> **Challenge**
Reply with nothing except the number of lines that contain the word "script".

> **Data for processing**
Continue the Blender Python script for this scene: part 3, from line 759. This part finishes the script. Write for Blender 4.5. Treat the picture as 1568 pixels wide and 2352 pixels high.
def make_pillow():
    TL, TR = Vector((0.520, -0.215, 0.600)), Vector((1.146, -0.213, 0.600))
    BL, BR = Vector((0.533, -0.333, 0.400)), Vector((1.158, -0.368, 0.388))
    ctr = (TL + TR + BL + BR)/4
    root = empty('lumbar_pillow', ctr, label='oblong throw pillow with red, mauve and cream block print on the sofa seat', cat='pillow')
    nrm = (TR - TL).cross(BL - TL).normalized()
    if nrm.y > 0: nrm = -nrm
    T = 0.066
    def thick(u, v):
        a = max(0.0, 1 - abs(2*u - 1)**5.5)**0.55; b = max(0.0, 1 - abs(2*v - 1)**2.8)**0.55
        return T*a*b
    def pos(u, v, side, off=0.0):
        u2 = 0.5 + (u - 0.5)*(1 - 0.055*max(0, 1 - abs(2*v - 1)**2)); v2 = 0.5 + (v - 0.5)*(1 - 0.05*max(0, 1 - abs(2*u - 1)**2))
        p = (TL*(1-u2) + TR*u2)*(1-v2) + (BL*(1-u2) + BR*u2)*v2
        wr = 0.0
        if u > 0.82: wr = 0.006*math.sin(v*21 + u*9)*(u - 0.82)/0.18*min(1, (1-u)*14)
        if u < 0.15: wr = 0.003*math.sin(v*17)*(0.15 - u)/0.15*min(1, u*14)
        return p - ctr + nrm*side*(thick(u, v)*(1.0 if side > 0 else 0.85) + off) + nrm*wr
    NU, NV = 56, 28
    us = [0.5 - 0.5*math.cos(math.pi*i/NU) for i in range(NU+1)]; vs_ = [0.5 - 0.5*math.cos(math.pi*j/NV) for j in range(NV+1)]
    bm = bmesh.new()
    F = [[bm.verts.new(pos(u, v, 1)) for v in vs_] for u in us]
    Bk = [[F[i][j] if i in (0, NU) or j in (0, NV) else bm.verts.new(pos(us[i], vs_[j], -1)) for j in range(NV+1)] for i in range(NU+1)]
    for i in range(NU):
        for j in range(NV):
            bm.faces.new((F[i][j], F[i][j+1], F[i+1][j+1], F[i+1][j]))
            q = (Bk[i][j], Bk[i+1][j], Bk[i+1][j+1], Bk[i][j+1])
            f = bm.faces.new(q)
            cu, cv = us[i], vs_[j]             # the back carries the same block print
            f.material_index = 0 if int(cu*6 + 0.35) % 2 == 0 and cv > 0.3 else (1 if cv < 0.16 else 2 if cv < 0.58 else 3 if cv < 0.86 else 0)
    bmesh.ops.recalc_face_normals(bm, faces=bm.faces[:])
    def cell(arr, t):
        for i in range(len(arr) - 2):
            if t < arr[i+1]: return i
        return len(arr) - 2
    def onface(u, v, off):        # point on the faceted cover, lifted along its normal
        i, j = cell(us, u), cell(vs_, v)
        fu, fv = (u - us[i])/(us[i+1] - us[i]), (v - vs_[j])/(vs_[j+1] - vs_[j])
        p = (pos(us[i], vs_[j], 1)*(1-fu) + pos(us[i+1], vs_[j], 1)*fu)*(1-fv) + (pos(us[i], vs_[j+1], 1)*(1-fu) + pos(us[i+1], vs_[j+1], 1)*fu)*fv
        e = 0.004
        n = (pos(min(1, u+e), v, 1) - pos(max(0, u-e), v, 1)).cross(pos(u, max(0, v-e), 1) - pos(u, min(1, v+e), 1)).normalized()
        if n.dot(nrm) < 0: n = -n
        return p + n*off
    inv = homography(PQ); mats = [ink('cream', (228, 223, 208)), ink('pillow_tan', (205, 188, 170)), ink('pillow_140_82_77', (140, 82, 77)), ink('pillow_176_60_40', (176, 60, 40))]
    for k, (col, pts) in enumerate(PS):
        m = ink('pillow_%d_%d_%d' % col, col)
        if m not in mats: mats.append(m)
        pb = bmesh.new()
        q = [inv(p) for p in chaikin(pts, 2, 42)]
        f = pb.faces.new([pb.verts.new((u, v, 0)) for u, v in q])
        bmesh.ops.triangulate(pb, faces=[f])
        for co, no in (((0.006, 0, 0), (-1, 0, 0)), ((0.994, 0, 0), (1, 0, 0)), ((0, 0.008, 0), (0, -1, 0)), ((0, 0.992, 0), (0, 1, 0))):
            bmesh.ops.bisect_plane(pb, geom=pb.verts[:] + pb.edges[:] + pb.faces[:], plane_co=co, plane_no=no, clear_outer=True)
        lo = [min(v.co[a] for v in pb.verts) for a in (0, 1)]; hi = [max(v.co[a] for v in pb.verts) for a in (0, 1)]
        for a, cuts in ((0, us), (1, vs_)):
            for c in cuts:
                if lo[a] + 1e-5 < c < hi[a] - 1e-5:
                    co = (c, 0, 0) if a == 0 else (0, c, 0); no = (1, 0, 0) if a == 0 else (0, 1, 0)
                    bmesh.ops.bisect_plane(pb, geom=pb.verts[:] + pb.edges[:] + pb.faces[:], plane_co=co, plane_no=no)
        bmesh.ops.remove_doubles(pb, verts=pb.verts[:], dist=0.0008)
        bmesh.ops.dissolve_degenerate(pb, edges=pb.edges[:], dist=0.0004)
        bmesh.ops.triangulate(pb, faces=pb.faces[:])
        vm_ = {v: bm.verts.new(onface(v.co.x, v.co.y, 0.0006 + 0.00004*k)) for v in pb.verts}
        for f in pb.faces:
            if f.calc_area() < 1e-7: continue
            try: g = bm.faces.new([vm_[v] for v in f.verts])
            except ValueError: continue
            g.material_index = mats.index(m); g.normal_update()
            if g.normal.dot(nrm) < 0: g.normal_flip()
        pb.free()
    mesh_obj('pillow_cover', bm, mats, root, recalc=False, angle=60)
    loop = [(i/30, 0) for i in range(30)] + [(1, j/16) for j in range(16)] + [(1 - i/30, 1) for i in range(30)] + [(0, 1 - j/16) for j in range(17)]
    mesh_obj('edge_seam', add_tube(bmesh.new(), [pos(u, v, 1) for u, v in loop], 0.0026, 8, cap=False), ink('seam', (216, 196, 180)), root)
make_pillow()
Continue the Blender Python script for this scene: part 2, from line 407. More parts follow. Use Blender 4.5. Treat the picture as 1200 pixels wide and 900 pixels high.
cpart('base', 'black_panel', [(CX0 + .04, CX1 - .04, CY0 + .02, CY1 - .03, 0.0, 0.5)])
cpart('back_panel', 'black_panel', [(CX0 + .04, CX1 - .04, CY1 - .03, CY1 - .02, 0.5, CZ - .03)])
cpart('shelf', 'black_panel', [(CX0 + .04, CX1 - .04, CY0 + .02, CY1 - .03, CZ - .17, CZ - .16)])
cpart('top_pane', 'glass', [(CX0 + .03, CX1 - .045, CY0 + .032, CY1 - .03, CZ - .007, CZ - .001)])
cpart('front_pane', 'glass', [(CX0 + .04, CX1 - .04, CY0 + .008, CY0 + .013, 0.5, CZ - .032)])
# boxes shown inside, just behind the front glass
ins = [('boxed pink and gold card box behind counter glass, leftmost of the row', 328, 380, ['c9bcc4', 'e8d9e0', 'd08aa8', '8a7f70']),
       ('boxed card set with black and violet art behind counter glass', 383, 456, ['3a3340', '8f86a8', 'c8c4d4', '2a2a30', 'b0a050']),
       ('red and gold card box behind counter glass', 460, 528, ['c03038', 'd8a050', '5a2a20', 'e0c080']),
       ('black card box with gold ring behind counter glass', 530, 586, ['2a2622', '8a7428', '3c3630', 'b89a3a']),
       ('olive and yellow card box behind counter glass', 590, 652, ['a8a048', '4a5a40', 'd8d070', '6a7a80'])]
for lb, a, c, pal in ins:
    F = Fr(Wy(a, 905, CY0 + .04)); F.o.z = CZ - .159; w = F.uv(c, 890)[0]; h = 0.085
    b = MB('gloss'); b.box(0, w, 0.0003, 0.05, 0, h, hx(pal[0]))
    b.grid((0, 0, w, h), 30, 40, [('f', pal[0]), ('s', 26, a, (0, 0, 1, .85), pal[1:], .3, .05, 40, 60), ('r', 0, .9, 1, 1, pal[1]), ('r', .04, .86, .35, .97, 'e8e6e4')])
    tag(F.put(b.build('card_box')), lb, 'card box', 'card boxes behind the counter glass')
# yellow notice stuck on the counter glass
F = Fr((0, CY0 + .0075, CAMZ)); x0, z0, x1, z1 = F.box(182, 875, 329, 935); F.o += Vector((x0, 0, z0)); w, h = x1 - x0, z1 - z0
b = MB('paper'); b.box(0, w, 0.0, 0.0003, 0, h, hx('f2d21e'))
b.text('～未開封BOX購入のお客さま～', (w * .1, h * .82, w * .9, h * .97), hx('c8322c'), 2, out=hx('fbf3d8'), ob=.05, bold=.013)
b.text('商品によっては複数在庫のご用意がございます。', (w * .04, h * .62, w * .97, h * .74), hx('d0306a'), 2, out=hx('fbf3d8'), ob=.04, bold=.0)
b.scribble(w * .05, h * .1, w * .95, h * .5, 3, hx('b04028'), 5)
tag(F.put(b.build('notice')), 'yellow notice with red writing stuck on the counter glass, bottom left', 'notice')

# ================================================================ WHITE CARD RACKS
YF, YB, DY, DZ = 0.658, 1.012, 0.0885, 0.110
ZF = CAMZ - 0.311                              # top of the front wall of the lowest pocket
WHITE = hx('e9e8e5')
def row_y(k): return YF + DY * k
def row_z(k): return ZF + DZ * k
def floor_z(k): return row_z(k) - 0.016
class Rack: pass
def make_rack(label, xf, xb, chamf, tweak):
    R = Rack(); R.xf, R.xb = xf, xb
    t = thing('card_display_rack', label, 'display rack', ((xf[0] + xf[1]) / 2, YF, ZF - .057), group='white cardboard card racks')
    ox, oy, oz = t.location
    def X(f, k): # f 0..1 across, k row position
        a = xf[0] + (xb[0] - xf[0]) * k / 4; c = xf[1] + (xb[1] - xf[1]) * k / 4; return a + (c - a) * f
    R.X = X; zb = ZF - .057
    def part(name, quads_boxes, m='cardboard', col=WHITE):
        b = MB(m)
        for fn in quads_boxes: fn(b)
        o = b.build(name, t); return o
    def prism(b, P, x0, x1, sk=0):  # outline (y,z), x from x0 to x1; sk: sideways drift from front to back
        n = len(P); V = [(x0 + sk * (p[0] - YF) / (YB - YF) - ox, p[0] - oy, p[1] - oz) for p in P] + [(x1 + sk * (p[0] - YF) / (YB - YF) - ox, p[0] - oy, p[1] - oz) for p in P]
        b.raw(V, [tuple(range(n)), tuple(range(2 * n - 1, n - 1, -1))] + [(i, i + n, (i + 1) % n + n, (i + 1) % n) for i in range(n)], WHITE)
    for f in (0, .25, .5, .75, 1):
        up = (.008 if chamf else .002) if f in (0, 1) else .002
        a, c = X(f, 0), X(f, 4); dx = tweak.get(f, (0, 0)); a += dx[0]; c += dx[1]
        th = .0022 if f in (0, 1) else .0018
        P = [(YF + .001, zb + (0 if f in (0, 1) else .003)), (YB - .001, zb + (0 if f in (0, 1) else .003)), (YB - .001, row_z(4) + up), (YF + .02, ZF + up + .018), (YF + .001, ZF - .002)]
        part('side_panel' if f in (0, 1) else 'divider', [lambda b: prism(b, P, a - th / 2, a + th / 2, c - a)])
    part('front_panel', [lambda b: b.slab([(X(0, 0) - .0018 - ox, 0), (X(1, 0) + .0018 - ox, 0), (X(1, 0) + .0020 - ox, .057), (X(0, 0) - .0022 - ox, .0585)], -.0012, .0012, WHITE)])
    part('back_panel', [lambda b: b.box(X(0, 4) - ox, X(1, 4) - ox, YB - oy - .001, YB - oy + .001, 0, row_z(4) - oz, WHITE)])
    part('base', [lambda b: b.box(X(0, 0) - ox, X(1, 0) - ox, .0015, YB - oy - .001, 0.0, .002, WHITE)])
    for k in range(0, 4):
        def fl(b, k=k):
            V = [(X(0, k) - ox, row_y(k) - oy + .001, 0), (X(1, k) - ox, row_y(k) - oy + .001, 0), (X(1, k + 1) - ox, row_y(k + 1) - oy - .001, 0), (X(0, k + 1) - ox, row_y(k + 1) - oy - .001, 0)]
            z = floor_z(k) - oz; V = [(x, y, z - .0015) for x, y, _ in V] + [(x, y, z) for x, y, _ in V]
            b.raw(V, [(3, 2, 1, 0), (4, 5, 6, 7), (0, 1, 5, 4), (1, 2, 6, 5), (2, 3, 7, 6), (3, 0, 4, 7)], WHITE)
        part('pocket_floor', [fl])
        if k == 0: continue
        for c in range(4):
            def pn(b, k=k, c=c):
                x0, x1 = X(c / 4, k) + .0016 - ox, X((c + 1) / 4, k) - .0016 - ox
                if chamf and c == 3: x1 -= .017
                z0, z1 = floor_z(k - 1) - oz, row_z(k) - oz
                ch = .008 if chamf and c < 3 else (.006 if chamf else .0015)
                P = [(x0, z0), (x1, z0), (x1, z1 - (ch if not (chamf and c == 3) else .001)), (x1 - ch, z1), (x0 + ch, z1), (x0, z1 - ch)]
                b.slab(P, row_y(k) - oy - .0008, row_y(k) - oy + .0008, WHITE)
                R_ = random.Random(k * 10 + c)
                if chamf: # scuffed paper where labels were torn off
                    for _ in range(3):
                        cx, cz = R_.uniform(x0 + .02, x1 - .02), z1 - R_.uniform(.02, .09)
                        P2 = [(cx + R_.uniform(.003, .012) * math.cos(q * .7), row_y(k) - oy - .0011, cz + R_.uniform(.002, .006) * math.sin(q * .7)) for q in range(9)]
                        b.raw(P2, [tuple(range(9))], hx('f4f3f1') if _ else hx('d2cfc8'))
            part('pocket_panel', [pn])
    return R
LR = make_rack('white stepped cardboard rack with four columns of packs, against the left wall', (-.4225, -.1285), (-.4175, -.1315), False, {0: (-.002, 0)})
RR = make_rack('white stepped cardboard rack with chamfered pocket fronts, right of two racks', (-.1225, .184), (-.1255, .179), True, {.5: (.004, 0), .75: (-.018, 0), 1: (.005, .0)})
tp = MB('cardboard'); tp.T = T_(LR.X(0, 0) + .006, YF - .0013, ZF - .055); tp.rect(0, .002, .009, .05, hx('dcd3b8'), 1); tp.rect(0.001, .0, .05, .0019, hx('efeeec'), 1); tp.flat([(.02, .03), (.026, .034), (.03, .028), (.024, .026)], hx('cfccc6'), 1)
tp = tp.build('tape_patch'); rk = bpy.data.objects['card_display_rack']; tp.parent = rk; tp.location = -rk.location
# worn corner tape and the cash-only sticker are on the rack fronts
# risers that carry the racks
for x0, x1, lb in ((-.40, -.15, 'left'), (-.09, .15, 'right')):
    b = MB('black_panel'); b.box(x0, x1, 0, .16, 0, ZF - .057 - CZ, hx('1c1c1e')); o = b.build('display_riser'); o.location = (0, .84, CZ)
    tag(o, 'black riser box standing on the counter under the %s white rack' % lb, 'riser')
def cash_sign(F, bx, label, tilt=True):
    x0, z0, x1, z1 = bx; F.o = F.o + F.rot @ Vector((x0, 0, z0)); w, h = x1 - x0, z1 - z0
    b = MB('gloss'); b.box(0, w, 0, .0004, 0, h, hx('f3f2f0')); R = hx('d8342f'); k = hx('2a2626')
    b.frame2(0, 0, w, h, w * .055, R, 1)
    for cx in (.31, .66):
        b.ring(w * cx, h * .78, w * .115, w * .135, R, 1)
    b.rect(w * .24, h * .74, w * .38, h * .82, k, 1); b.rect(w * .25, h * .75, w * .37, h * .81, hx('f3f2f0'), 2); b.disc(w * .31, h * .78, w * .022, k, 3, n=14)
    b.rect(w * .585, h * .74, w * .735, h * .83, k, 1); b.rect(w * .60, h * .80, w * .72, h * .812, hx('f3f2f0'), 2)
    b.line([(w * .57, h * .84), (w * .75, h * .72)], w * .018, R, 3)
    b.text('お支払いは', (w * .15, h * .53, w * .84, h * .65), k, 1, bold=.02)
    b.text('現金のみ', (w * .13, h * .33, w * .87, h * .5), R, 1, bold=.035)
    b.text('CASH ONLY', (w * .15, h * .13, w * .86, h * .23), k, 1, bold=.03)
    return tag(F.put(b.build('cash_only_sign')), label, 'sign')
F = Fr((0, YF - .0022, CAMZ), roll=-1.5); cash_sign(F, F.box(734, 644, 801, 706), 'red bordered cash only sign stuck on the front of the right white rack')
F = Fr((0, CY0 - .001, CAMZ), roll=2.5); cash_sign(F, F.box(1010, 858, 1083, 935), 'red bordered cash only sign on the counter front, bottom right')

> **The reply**
2